━━ Stored data ━━
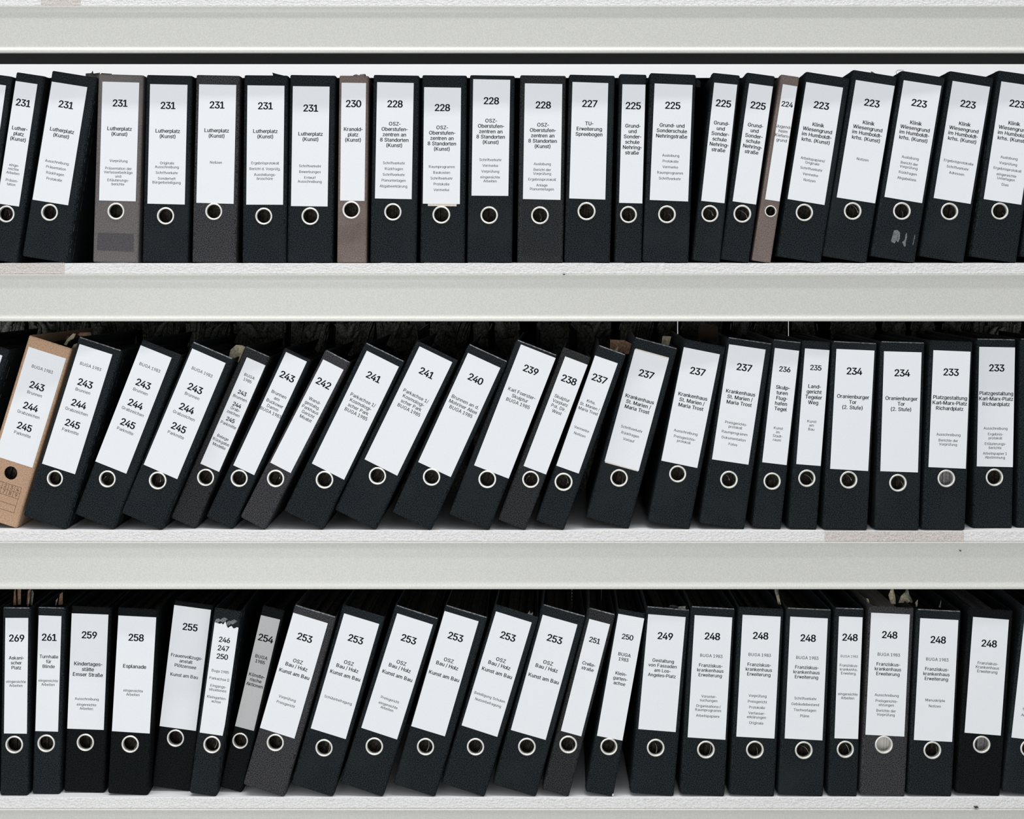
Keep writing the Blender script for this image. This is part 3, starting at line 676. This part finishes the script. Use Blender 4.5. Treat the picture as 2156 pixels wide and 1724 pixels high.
    (3, -0.3413, -0.006, 0.5978, 16.2, 0.0751, 0.3199, 'black', 'd', (0.0001, 0.2037, 0.0626, 0.2049), (-0.0003, 0.076, 0.0149), [('N', 0.0367, '253'), ('M', 0.0789, 'OSZ|Bau / Holz'), ('M', 0.1009, 'Kunst am Bau'), ('S', 0.1447, 'Schülerbefragung')], 'leaning black binder 253 listing Schülerbefragung'),
    (3, -0.2569, -0.006, 0.5988, 17.35, 0.0773, 0.3194, 'black', 'd', (0.0006, 0.204, 0.0643, 0.2051), (-0.001, 0.0779, 0.0152), [('N', 0.0362, '253'), ('M', 0.0784, 'OSZ|Bau / Holz'), ('M', 0.1013, 'Kunst am Bau'), ('S', 0.1442, 'Preisgericht||eingereichte|Arbeiten')], 'leaning black binder 253 listing eingereichte Arbeiten'),
    (3, -0.1669, -0.006, 0.5978, 16.28, 0.0751, 0.3194, 'black', 'd', (-0.0056, 0.2065, 0.0604, 0.2045), (-0.0023, 0.0774, 0.0149), [('N', 0.0367, '253'), ('M', 0.0784, 'OSZ|Bau / Holz'), ('M', 0.1063, 'Kunst am Bau')], 'leaning black binder 253 without small print, fourth of the six'),
    (3, -0.0838, -0.006, 0.5984, 16.73, 0.0773, 0.3203, 'black', 'd', (-0.0019, 0.207, 0.0636, 0.204), (-0.0007, 0.0774, 0.0149), [('N', 0.035, '253'), ('M', 0.077, 'OSZ|Bau / Holz'), ('M', 0.0997, 'Kunst am Bau'), ('S', 0.143, 'Beteiligung Schulen||Nutzerbefragung')], 'leaning black binder 253 listing Nutzerbefragung'),
    (3, 0.0039, -0.006, 0.5975, 15.44, 0.0766, 0.3199, 'black', 'd', (-0.0027, 0.2004, 0.0614, 0.2047), (0.0007, 0.0783, 0.0152), [('N', 0.0346, '253'), ('M', 0.0767, 'OSZ|Bau / Holz'), ('M', 0.1044, 'Kunst am Bau')], 'leaning scuffed black binder 253 without small print, beside narrow 251'),
    (3, 0.0741, -0.006, 0.5931, 14.31, 0.0473, 0.3214, 'dusk', 'd', (0.0004, 0.2043, 0.036, 0.197), (0.0005, 0.0862, 0.0152), [('n', 0.0329, '251'), ('s', 0.0746, 'Crelle-|straße')], 'narrow leaning charcoal binder 251 titled Crellestraße'),
    (3, 0.149, -0.006, 0.5915, 9.98, 0.0482, 0.3173, 'black', 'd', (0.0011, 0.203, 0.0444, 0.2111), (0.0018, 0.0829, 0.0147), [('n', 0.036, '250'), ('s', 0.0665, 'BUGA|1983'), ('s', 0.0995, 'Klein-|garten-|achse')], 'narrow black binder 250 with white speck at its foot'),
    (3, 0.239, -0.0055, 0.5906, 4.95, 0.0749, 0.319, 'black', 'd', (-0.001, 0.2079, 0.0639, 0.1969), (-0.0009, 0.0802, 0.0152), [('N', 0.0351, '249'), ('s', 0.0774, 'Gestaltung|von Fassaden|am Los-|Angeles-Platz')], 'wide black binder 249 titled Gestaltung von Fassaden'),
    (3, 0.3245, -0.006, 0.5895, 3.28, 0.0761, 0.3207, 'black', 'd', (0.0015, 0.2016, 0.064, 0.2087), (0.0017, 0.0783, 0.0152), [('N', 0.0341, '248'), ('b', 0.0675, 'BUGA 1983'), ('f', 0.0841, 'Franziskus-|krankenhaus|Erweiterung'), ('S', 0.1369, 'Vorunter-|suchungen||Organisations-/|Raumprogramm||Arbeitspapiere')], 'black binder 248 listing Voruntersuchungen, right beside binder 249'),
    (3, 0.4091, -0.006, 0.5892, 2.88, 0.0774, 0.3201, 'black', 'd', (0.001, 0.2033, 0.0652, 0.2079), (0.0011, 0.0784, 0.0152), [('N', 0.0343, '248'), ('b', 0.067, 'BUGA 1983'), ('f', 0.0838, 'Franziskus-|krankenhaus|Erweiterung'), ('S', 0.1369, 'Vorprüfung||Preisgericht||Protokolle||Verfasser-|erklärungen||Originale')], 'black binder 248 listing Vorprüfung and Originale'),
    (3, 0.4923, -0.006, 0.589, 2.59, 0.0772, 0.3189, 'black', 'd', (0.0004, 0.2001, 0.064, 0.2079), (0.0017, 0.0777, 0.0152), [('N', 0.035, '248'), ('b', 0.0687, 'BUGA 1983'), ('f', 0.085, 'Franziskus-|krankenhaus|Erweiterung'), ('S', 0.1381, 'Schriftverkehr||Gebäudebestand||Tischvorlagen||Pläne')], 'black binder 248 listing Gebäudebestand'),
    (3, 0.5637, -0.006, 0.5882, 2.16, 0.0504, 0.3205, 'black', 'd', (0.0023, 0.2021, 0.0403, 0.2078), (0.0016, 0.0799, 0.0147), [('N', 0.035, '248'), ('g', 0.0673, 'BUGA 1983'), ('a', 0.0829, 'Franziskus-|krankenhs.|Erweiterg.'), ('S', 0.1317, 'eingereichte|Arbeiten')], 'narrow black binder 248 left of the charcoal one'),
    (3, 0.6318, -0.006, 0.5892, 2.77, 0.0776, 0.3216, 'charcoal', 'w', (-0.0012, 0.2064, 0.066, 0.2081), (-0.0019, 0.0867, 0.0154), [('N', 0.0362, '248'), ('b', 0.0699, 'BUGA 1983'), ('f', 0.0864, 'Franziskus-|krankenhaus|Erweiterung'), ('S', 0.1392, 'Ausschreibung||Preisgerichts-|sitzungen||Berichte der|Vorprüfung')], 'charcoal binder 248 with pale pages showing through its finger ring'),
    (3, 0.7122, -0.006, 0.5892, 2.89, 0.0764, 0.3165, 'black', 'd', (0.001, 0.1974, 0.0654, 0.2082), (0.0006, 0.0775, 0.0152), [('N', 0.0355, '248'), ('b', 0.0691, 'BUGA 1983'), ('f', 0.0857, 'Franziskus-|krankenhaus|Erweiterung'), ('S', 0.1388, 'Manuskripte||Notizen')], 'black binder 248 listing Manuskripte'),
    (3, 0.7951, -0.0044, 0.59, 4.07, 0.0763, 0.3172, 'jet', 'g', (0.0006, 0.2028, 0.0616, 0.198), (0.0002, 0.0859, 0.0149), [('N', 0.0431, '248'), ('q', 0.077, 'Franziskus-|Krankenhaus|Erweiterung')], 'black binder 248 with only a title, near the right edge'),
    (3, 0.8747, -0.006, 0.5914, 6.15, 0.0762, 0.3191, 'black', 'd', (-0.0009, 0.1971, 0.0643, 0.2064), (-0.0013, 0.0784, 0.0152), [('a', 0.1563, 'Tischvorlagen||Arbeitspapiere')], 'black binder cut off by the right end of the bottom row'),
]
for i_, row_ in enumerate(BINDERS):
    BINDERS_OBJ[row_[12]] = make_binder(i_, *row_)
def find(s, n=0):
    return [v for k, v in BINDERS_OBJ.items() if s in k][n]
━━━
Exercise requirements: The listing above needs to be output again exactly. Don't include the pictures.

Reply:
Keep writing the Blender script for this image. This is part 3, starting at line 676. This part finishes the script. Use Blender 4.5. Treat the picture as 2156 pixels wide and 1724 pixels high.
    (3, -0.3413, -0.006, 0.5978, 16.2, 0.0751, 0.3199, 'black', 'd', (0.0001, 0.2037, 0.0626, 0.2049), (-0.0003, 0.076, 0.0149), [('N', 0.0367, '253'), ('M', 0.0789, 'OSZ|Bau / Holz'), ('M', 0.1009, 'Kunst am Bau'), ('S', 0.1447, 'Schülerbefragung')], 'leaning black binder 253 listing Schülerbefragung'),
    (3, -0.2569, -0.006, 0.5988, 17.35, 0.0773, 0.3194, 'black', 'd', (0.0006, 0.204, 0.0643, 0.2051), (-0.001, 0.0779, 0.0152), [('N', 0.0362, '253'), ('M', 0.0784, 'OSZ|Bau / Holz'), ('M', 0.1013, 'Kunst am Bau'), ('S', 0.1442, 'Preisgericht||eingereichte|Arbeiten')], 'leaning black binder 253 listing eingereichte Arbeiten'),
    (3, -0.1669, -0.006, 0.5978, 16.28, 0.0751, 0.3194, 'black', 'd', (-0.0056, 0.2065, 0.0604, 0.2045), (-0.0023, 0.0774, 0.0149), [('N', 0.0367, '253'), ('M', 0.0784, 'OSZ|Bau / Holz'), ('M', 0.1063, 'Kunst am Bau')], 'leaning black binder 253 without small print, fourth of the six'),
    (3, -0.0838, -0.006, 0.5984, 16.73, 0.0773, 0.3203, 'black', 'd', (-0.0019, 0.207, 0.0636, 0.204), (-0.0007, 0.0774, 0.0149), [('N', 0.035, '253'), ('M', 0.077, 'OSZ|Bau / Holz'), ('M', 0.0997, 'Kunst am Bau'), ('S', 0.143, 'Beteiligung Schulen||Nutzerbefragung')], 'leaning black binder 253 listing Nutzerbefragung'),
    (3, 0.0039, -0.006, 0.5975, 15.44, 0.0766, 0.3199, 'black', 'd', (-0.0027, 0.2004, 0.0614, 0.2047), (0.0007, 0.0783, 0.0152), [('N', 0.0346, '253'), ('M', 0.0767, 'OSZ|Bau / Holz'), ('M', 0.1044, 'Kunst am Bau')], 'leaning scuffed black binder 253 without small print, beside narrow 251'),
    (3, 0.0741, -0.006, 0.5931, 14.31, 0.0473, 0.3214, 'dusk', 'd', (0.0004, 0.2043, 0.036, 0.197), (0.0005, 0.0862, 0.0152), [('n', 0.0329, '251'), ('s', 0.0746, 'Crelle-|straße')], 'narrow leaning charcoal binder 251 titled Crellestraße'),
    (3, 0.149, -0.006, 0.5915, 9.98, 0.0482, 0.3173, 'black', 'd', (0.0011, 0.203, 0.0444, 0.2111), (0.0018, 0.0829, 0.0147), [('n', 0.036, '250'), ('s', 0.0665, 'BUGA|1983'), ('s', 0.0995, 'Klein-|garten-|achse')], 'narrow black binder 250 with white speck at its foot'),
    (3, 0.239, -0.0055, 0.5906, 4.95, 0.0749, 0.319, 'black', 'd', (-0.001, 0.2079, 0.0639, 0.1969), (-0.0009, 0.0802, 0.0152), [('N', 0.0351, '249'), ('s', 0.0774, 'Gestaltung|von Fassaden|am Los-|Angeles-Platz')], 'wide black binder 249 titled Gestaltung von Fassaden'),
    (3, 0.3245, -0.006, 0.5895, 3.28, 0.0761, 0.3207, 'black', 'd', (0.0015, 0.2016, 0.064, 0.2087), (0.0017, 0.0783, 0.0152), [('N', 0.0341, '248'), ('b', 0.0675, 'BUGA 1983'), ('f', 0.0841, 'Franziskus-|krankenhaus|Erweiterung'), ('S', 0.1369, 'Vorunter-|suchungen||Organisations-/|Raumprogramm||Arbeitspapiere')], 'black binder 248 listing Voruntersuchungen, right beside binder 249'),
    (3, 0.4091, -0.006, 0.5892, 2.88, 0.0774, 0.3201, 'black', 'd', (0.001, 0.2033, 0.0652, 0.2079), (0.0011, 0.0784, 0.0152), [('N', 0.0343, '248'), ('b', 0.067, 'BUGA 1983'), ('f', 0.0838, 'Franziskus-|krankenhaus|Erweiterung'), ('S', 0.1369, 'Vorprüfung||Preisgericht||Protokolle||Verfasser-|erklärungen||Originale')], 'black binder 248 listing Vorprüfung and Originale'),
    (3, 0.4923, -0.006, 0.589, 2.59, 0.0772, 0.3189, 'black', 'd', (0.0004, 0.2001, 0.064, 0.2079), (0.0017, 0.0777, 0.0152), [('N', 0.035, '248'), ('b', 0.0687, 'BUGA 1983'), ('f', 0.085, 'Franziskus-|krankenhaus|Erweiterung'), ('S', 0.1381, 'Schriftverkehr||Gebäudebestand||Tischvorlagen||Pläne')], 'black binder 248 listing Gebäudebestand'),
    (3, 0.5637, -0.006, 0.5882, 2.16, 0.0504, 0.3205, 'black', 'd', (0.0023, 0.2021, 0.0403, 0.2078), (0.0016, 0.0799, 0.0147), [('N', 0.035, '248'), ('g', 0.0673, 'BUGA 1983'), ('a', 0.0829, 'Franziskus-|krankenhs.|Erweiterg.'), ('S', 0.1317, 'eingereichte|Arbeiten')], 'narrow black binder 248 left of the charcoal one'),
    (3, 0.6318, -0.006, 0.5892, 2.77, 0.0776, 0.3216, 'charcoal', 'w', (-0.0012, 0.2064, 0.066, 0.2081), (-0.0019, 0.0867, 0.0154), [('N', 0.0362, '248'), ('b', 0.0699, 'BUGA 1983'), ('f', 0.0864, 'Franziskus-|krankenhaus|Erweiterung'), ('S', 0.1392, 'Ausschreibung||Preisgerichts-|sitzungen||Berichte der|Vorprüfung')], 'charcoal binder 248 with pale pages showing through its finger ring'),
    (3, 0.7122, -0.006, 0.5892, 2.89, 0.0764, 0.3165, 'black', 'd', (0.001, 0.1974, 0.0654, 0.2082), (0.0006, 0.0775, 0.0152), [('N', 0.0355, '248'), ('b', 0.0691, 'BUGA 1983'), ('f', 0.0857, 'Franziskus-|krankenhaus|Erweiterung'), ('S', 0.1388, 'Manuskripte||Notizen')], 'black binder 248 listing Manuskripte'),
    (3, 0.7951, -0.0044, 0.59, 4.07, 0.0763, 0.3172, 'jet', 'g', (0.0006, 0.2028, 0.0616, 0.198), (0.0002, 0.0859, 0.0149), [('N', 0.0431, '248'), ('q', 0.077, 'Franziskus-|Krankenhaus|Erweiterung')], 'black binder 248 with only a title, near the right edge'),
    (3, 0.8747, -0.006, 0.5914, 6.15, 0.0762, 0.3191, 'black', 'd', (-0.0009, 0.1971, 0.0643, 0.2064), (-0.0013, 0.0784, 0.0152), [('a', 0.1563, 'Tischvorlagen||Arbeitspapiere')], 'black binder cut off by the right end of the bottom row'),
]
for i_, row_ in enumerate(BINDERS):
    BINDERS_OBJ[row_[12]] = make_binder(i_, *row_)
def find(s, n=0):
    return [v for k, v in BINDERS_OBJ.items() if s in k][n]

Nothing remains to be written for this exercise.